▶ **What you should do**: Which lines hold the string "script"? Copy every one of them.

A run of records
※ ※ ※

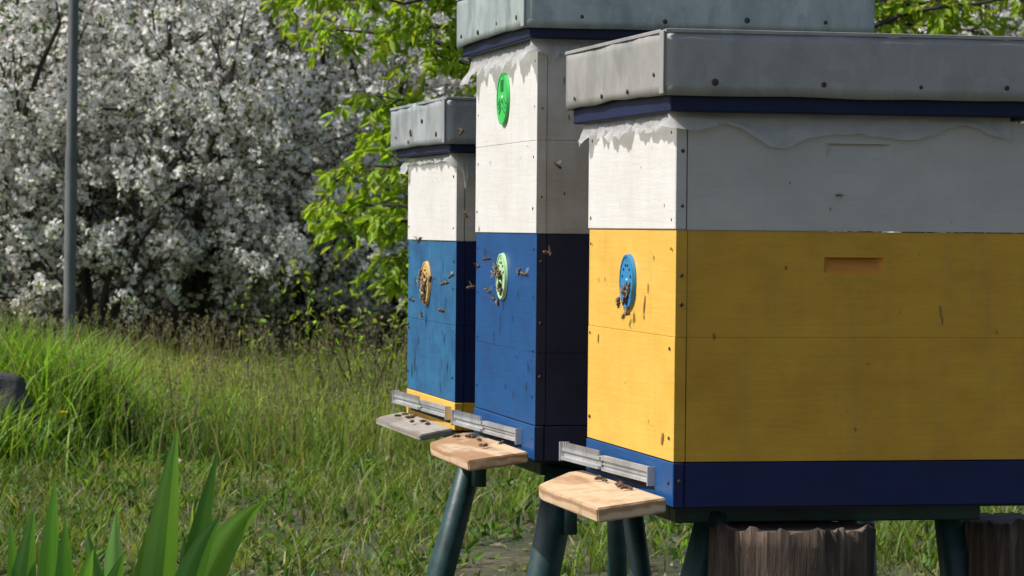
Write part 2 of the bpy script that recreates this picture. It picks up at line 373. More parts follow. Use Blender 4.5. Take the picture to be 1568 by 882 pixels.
for (bx,bz,by) in brs:
    z0=min(max(bz-.25-rng.uniform(0,.4),.55),3.4); A=np.array([0,0,z0]); B=np.array([bx,by,bz])
    Mid=(A+B)/2+np.array([0,0,.28]); t=np.linspace(0,1,12)[:,None]
    P=(1-t)**2*A+2*t*(1-t)*Mid+t**2*B+rng.normal(0,.01,(12,3)); paths.append((P,np.linspace(.022,.003,12)))
    for j in range(3,12):
        for q in range(3 if j<10 else 5):
            d=norm(rng.normal(0,1,3)*np.array([1,1,.5])+norm(B-A)*.7+np.array([0,0,-.15])); L=rng.uniform(.06,.20)
            tt=np.linspace(0,1,5)[:,None]; Q=P[j]+d*L*tt+np.array([0,0,-.35])*L*tt**2
            paths.append((Q,np.linspace(.003,.001,5)))
            for f in (.35,.6,.8,1.0):
                pp=P[j]+d*L*f+np.array([0,0,-.35*L*f*f])
                for _ in range(3): twP.append(pp); twD.append(d*.6+rng.normal(0,.5,3)+np.array([0,0,-.65]))
Vb,Fb=tube_np(paths,5); me=np_mesh('trunk_and_branches',Vb,Fb); smooth(me); add_obj('trunk_and_branches',me,e,[M_bark])
twP=np.array(twP); twD=np.array(twD); n=len(twP)
V,F,C=leaf_geo(twP+rng.normal(0,.008,(n,3)),twD,rng.uniform(.032,.072,n),rng.uniform(.015,.030,n),gcol(n,(.29,.41,.045),.22,.0))
add_obj('leaf_crown',np_mesh('leaf_crown',V,F,C),e,[M_leaf])
# young shrub shoots left of the far hive
for (sx,sy,cnt,hh) in ((-.55,12.6,10,.85),(-.75,13.5,8,.7),(-1.05,13.9,5,.6),(-.35,11.6,5,.5)):
    e=empty('young_shrub',(sx,sy,0)); paths=[];P_=[];D_=[]
    for i in range(cnt):
        b=rng.normal(0,.09,2); d=np.array([rng.normal(0,.28),rng.normal(0,.2),1.]); h=hh*rng.uniform(.6,1.15); t=np.linspace(0,1,8)[:,None]
        Q=np.array([b[0],b[1],-.02])+d*h*t+rng.normal(0,.008,(8,3)); paths.append((Q,np.linspace(.005,.0015,8)))
        for j in range(2,8):
            for _ in range(4): P_.append(Q[j]+rng.normal(0,.02,3)); D_.append(rng.normal(0,1,3)+np.array([0,0,.3]))
    Vb,Fb=tube_np(paths,5); add_obj('stems',np_mesh('stems',Vb,Fb),e,[M_bark]); n=len(P_)
    V,F,C=leaf_geo(np.array(P_),np.array(D_),rng.uniform(.015,.045,n),rng.uniform(.01,.02,n),gcol(n,(.24,.35,.045),.25,0)); add_obj('leaves',np_mesh('leaves',V,F,C),e,[M_leaf])
# distant tree line
n=44000; cx=rng.uniform(-13,13,260); cy=rng.uniform(25,35,260); cz=rng.uniform(0,8.5,260); k=rng.integers(0,260,n)
P=np.stack([cx[k]+rng.normal(0,.75,n),cy[k]+rng.normal(0,.8,n),np.abs(cz[k]+rng.normal(0,.6,n))],-1)
cc=np.array([.080,.115,.052])[None]*(.5+1.0*rng.random(260))[k][:,None]
lg=leaf_geo(P,rng.normal(size=(n,3)),rng.uniform(.10,.20,n),rng.uniform(.07,.13,n),cc*(1+rng.normal(0,.2,(n,1))))
n=34000; P2=np.stack([rng.uniform(-13,13,n),rng.uniform(21,25,n),rng.random(n)**1.3*1.9],-1)
lg2=leaf_geo(P2,rng.normal(size=(n,3)),rng.uniform(.05,.12,n),rng.uniform(.03,.07,n),gcol(n,(.024,.030,.015),.3,.02))
V,F,C=join_geo([lg,lg2]); tl=add_obj('distant_tree_line',np_mesh('distant_tree_line',V,F,C),None,[M_forest])
paths=[]
for i in range(46):
    x,y=rng.uniform(-12,12),rng.uniform(24,34); p=[np.array([x,y,-.1])]
    for j in range(7): p.append(p[-1]+np.array([rng.normal(0,.12),rng.normal(0,.12),1.2]))
    paths.append((p,np.linspace(.13,.04,8)))
for i in range(700):
    x,y=rng.uniform(-5,3.5),rng.uniform(17.2,20.8); L=rng.uniform(.3,.9); d=norm(np.array([rng.normal(0,.6),rng.normal(0,.5),rng.uniform(.3,1.2)]))
    t=np.linspace(0,1,5)[:,None]; paths.append((np.array([x,y,0])+d*L*t+rng.normal(0,.02,(5,3)),np.linspace(.006,.002,5)))
Vb,Fb=tube_np(paths,5); add_obj('trunks',np_mesh('trunks',Vb,Fb),tl,[M_bark])

# ---------------------------------------------------------------- iris plant
e=empty('iris_plant',(0,4.0,0))
def sword(pts,w,col,tw):
    pts=[Vector(p) for p in pts]; n=18; Vv=[];Cc=[]
    for i in range(n):
        t=i/(n-1); a,b,c=pts; p=a*(1-t)**2+b*2*t*(1-t)+c*t*t; d=(b-a)*(1-t)+(c-b)*t; d.normalize()
        s=Vector((math.cos(tw+.25*t),math.sin(tw+.25*t),0)); s=(s-d*s.dot(d)).normalized(); nn=s.cross(d)
        ww=w*.5*(.8+.3*t if t<.62 else .986*max(0,(1-((t-.62)/.38)**1.8))+.01)
        Vv+= [p-s*ww, p-s*ww*.45+nn*ww*.12, p+nn*ww*.28, p+s*ww*.45+nn*ww*.12, p+s*ww]
        for q in range(5): Cc.append(np.array(col)*1.3*(1+.18*math.sin(q*2.1+i*.3)))
    Fv=[]
    for i in range(n-1):
        for q in range(4): Fv.append([i*5+q,i*5+q+1,i*5+q+6,i*5+q+5])
    return np.array([list(v) for v in Vv]),np.array(Fv),np.array(Cc)
irs=[((-.485,0,0),(-.480,0,.35),(-.440,.02,.635),.050,(.12,.25,.05),.2),
 ((-.45,.03,0),(-.45,.0,.34),(-.384,.0,.604),.044,(.03,.08,.025),.5),
 ((-.46,-.02,0),(-.45,0,.46),(-.320,-.03,.542),.048,(.12,.25,.04),-.2),
 ((-.47,-.05,0),(-.46,-.05,.42),(-.375,-.03,.525),.042,(.07,.17,.035),.1),
 ((-.60,0,0),(-.62,0,.33),(-.600,.02,.568),.046,(.06,.15,.035),.7),
 ((-.62,.02,0),(-.67,0,.30),(-.628,.02,.525),.048,(.10,.22,.05),.2),
 ((-.56,.02,0),(-.59,0,.30),(-.584,.0,.515),.042,(.07,.17,.035),.4),
 ((-.53,.02,0),(-.53,0,.30),(-.520,.02,.522),.046,(.10,.21,.05),-.5),
 ((-.50,-.03,0),(-.50,0,.30),(-.478,.02,.505),.042,(.06,.14,.03),.5),
 ((-.50,.03,0),(-.52,0,.28),(-.558,.02,.498),.046,(.09,.20,.04),.1),
 ((-.64,-.03,0),(-.68,0,.28),(-.70,.02,.488),.046,(.10,.21,.04),.1),
 ((-.66,.03,0),(-.64,0,.30),(-.660,.02,.515),.038,(.06,.15,.03),.8),
 ((-.43,.04,0),(-.42,0,.28),(-.43,.02,.49),.040,(.08,.18,.04),-.1),
 ((-.72,.05,0),(-.75,.0,.34),(-.86,.02,.45),.044,(.07,.17,.03),.0),
 ((-.60,-.05,0),(-.60,.0,.32),(-.54,-.05,.48),.044,(.11,.23,.045),.15),
 ((-.55,-.06,0),(-.56,-.02,.34),(-.50,-.05,.475),.044,(.09,.20,.04),.0)]
V,F,C=join_geo([sword(a[:3],a[3],a[4],a[5]) for a in irs]); me=np_mesh('iris_leaves',V,F,C); smooth(me); add_obj('leaves',me,e,[M_iris])

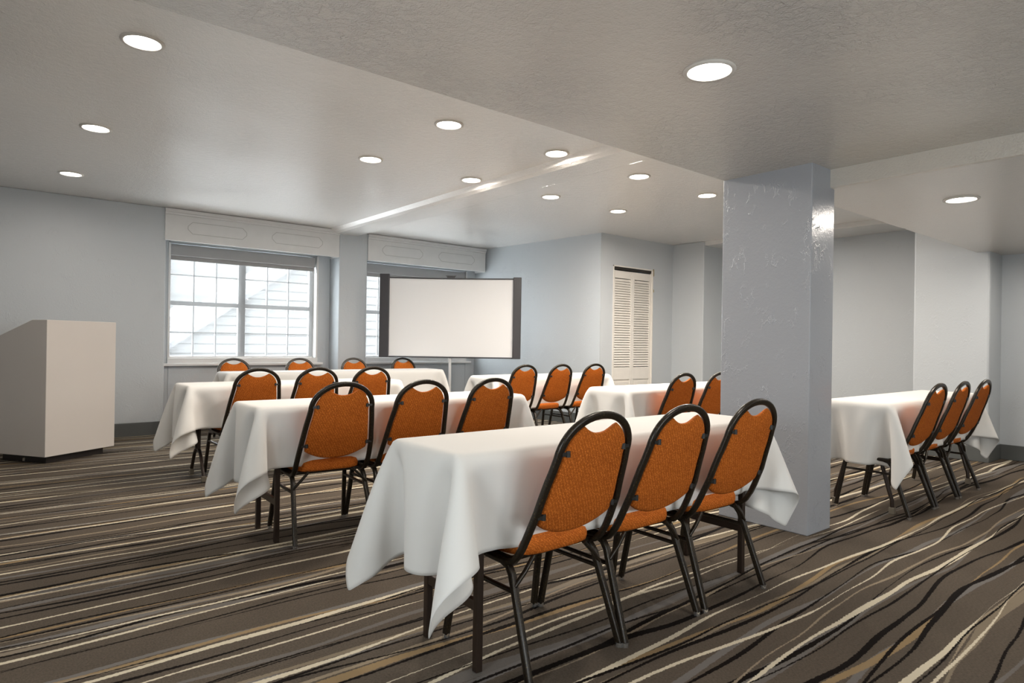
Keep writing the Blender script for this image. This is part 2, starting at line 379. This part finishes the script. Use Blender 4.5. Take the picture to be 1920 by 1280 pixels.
# windows: frame, meeting rail, muntins, panes, sill
def window(n, x0, x1, centre):
    z0, z1 = 0.85, 2.235; y = 8.60
    r = bpy.data.objects.new('window_%d' % n, None); COL.objects.link(r); r['kind'] = S
    f = MB(); f.box(x0, x1, y-.03, y+.03, z0, z0+.035); f.box(x0, x1, y-.03, y+.03, z1-.035, z1); f.box(x0, x0+.035, y-.03, y+.03, z0, z1); f.box(x1-.075, x1, y-.03, y+.03, z0, z1)
    f.box(centre-.045, centre+.045, y-.03, y+.03, z0, z1)
    f.build('window_frame', 'muntin', r, .004)
    MB().box(x0, x1, y-.028, y+.028, 1.495, 1.55).build('meeting_rail', 'muntin', r, .003)
    m = MB()
    for a, b in ((x0+.035, centre-.045), (centre+.045, x1-.075)):
        for k in (1, 2): q = a+(b-a)*k/3; m.box(q-.009, q+.009, y-.012, y+.012, z0, z1)
    for z in (1.17, 1.865): m.box(x0, x1, y-.012, y+.012, z-.009, z+.009)
    m.build('muntins', 'muntin', r)
    MB().box(x0+.01, x1-.01, y-.002, y+.002, z0+.01, z1-.01).build('pane', 'glass', r)
    c = MB(); c.box(x0-.012, x0+.012, WY-.012, y, z0-.02, z1); c.box(x1-.012, x1+.012, WY-.012, y, z0-.02, z1); c.box(x0-.012, x1+.012, WY-.02, y, z0-.06, z0+.01)
    c.build('window_casing', 'trimw', r, .003)
    s = MB().box(x0-.07, x1+.07, WY-.075, WY+.06, .768, .800); s.build('window_sill', 'trimw', r, .006)
window(1, 1.695, 3.515, 2.555); window(2, 4.20, 6.0, 5.06)
def shade(x0, x1, label):
    r = thing('roller_shade', label, 'window shade', ((x0+x1)/2, WY+.045, .86), 0, 'roller shades drawn over the windows')
    hw = (x1-x0)/2
    c = MB().box(-hw-.004, hw+.004, -.055, .03, 1.225, 1.362); c.build('cassette', 'cassette', r, .01)
    MB().box(-hw, hw, -.002, .0, .01, 1.23).build('cloth', 'shade', r)
    MB().box(-hw, hw, -.010, .006, -.01, .02).build('bottom_bar', 'muntin', r, .003)
    MB().box(-hw, hw, -.012, -.003, 1.175, 1.226).build('hem_band', 'cassette', r)
shade(1.705, 3.475, 'roller shade drawn over the window nearest the podium')
shade(4.215, 5.97, 'roller shade mostly hidden behind the projection screen')

# the closet's louvred bifold door
d = bpy.data.objects.new('door_1', None); COL.objects.link(d); d['kind'] = S; d.location = (6.60, 5.885, 0)
for k in range(2):
    x0 = .010+k*.406; x1 = x0+.404
    m = MB(); zt, zm, zl = 2.115, .82, .62
    m.box(x0, x0+.036, 0, .03, .02, zt); m.box(x1-.036, x1, 0, .03, .02, zt)
    for q0, q1 in ((zt-.10, zt), (zl, zm-.03), (.02, .16)): m.box(x0+.036, x1-.036, .001, .029, q0, q1)
    m.box(x0+.036, x1-.036, .012, .020, .16, zl); m.box(x0+.062, x1-.062, .005, .0125, .19, zl-.03)
    lf = m.build('door_leaf', 'door', d, .002)
    q = MB(); z = zm
    while z < zt-.11:
        q.extr([(.002, z-.019), (.006, z-.021), (.030, z+.013), (.026, z+.015)], 0, x0+.0362, x1-.0362); z += .0335
    q.build('louvre_slats', 'door', lf)
MB().box(0, .83, .002, .03, 2.13, 2.165).build('door_track', 'dark', d)
c = MB(); c.box(-.014, 0, -.024, .03, 0, 2.18); c.box(.822, .836, -.024, .03, 0, 2.18); c.box(-.014, .836, -.024, -.008, 2.165, 2.18); c.build('door_casing', 'door', d)
m = MB(); m.box(.838, .850, -.028, -.016, 2.09, 2.19); m.box(.838, .85, -.028, -.016, 1.86, 1.90); m.build('door_hinge', 'brass', d)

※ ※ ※

▶ **Full answer**:
Write part 2 of the bpy script that recreates this picture. It picks up at line 373. More parts follow. Use Blender 4.5. Take the picture to be 1568 by 882 pixels.
Keep writing the Blender script for this image. This is part 2, starting at line 379. This part finishes the script. Use Blender 4.5. Take the picture to be 1920 by 1280 pixels.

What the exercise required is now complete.